Dans ce cadre, Alkarama a soumis des plaintes individuelles aux procédures spéciales des Nations Unies. 

Le Groupe de travail sur la détention arbitraire a conclu, plus d'une fois, que leur détention était de nature arbitraire et a exigé leur libération. 

Alkarama a également rappelé leur cas devant le Conseil des droits de l'homme dans le cadre de l'Examen périodique universel (EPU) sur le bilan des Émirats arabes unis en matière de droits humains, et a publié de nombreux communiqués de presse à ce sujet dans le cadre de son activité médiatique. 

Précédents Avis 

À la lumière des plaintes d'Alkarama et d'autres organisations, le Groupe de travail sur la détention arbitraire a rendu sa décision n°60/2013, en date du 9 septembre 2013, concernant un certain nombre de ces détenus politiques aux Émirats arabes unis. 

Il a été souligné que les charges retenues à leur encontre s'inscrivent dans le cadre de leurs droits à la liberté d’opinion et d'expression, et que les restrictions imposées ne peuvent être considérées comme proportionnées et justifiées. 

Il a été noté que lesdites personnes étaient en détention à l'isolement sans aucune justification légale et que les charges retenues à leur encontre étaient vagues et inexacts. 

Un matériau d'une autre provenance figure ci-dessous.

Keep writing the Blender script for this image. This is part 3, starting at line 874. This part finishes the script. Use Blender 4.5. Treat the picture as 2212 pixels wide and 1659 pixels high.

Le Groupe de travail Nations Unies a estimé que les violations du droit à la liberté d'opinion et d'expression et du droit à un procès équitable dans cette affaire étaient graves. 

Auparavant, le Groupe de travail avait rendu ses Avis n°64/2011 et n°8/2009, dans lesquels il avait conclu à des violations de la liberté d'opinion et d'expression et de la liberté de réunion pacifique et d'association, garanties par les articles 7 et 10 de la Déclaration universelle des droits de l'homme, ainsi qu'à des violations du droit de ne pas être détenu arbitrairement interdites par l'article 9 de la Déclaration. 

Le Groupe qui s'est déclaré préoccupé par cette pratique typique des Émirats arabes unis, telle que reflétée dans ces Avis, a souligné la nécessité pour le gouvernement de se conformer au droit international.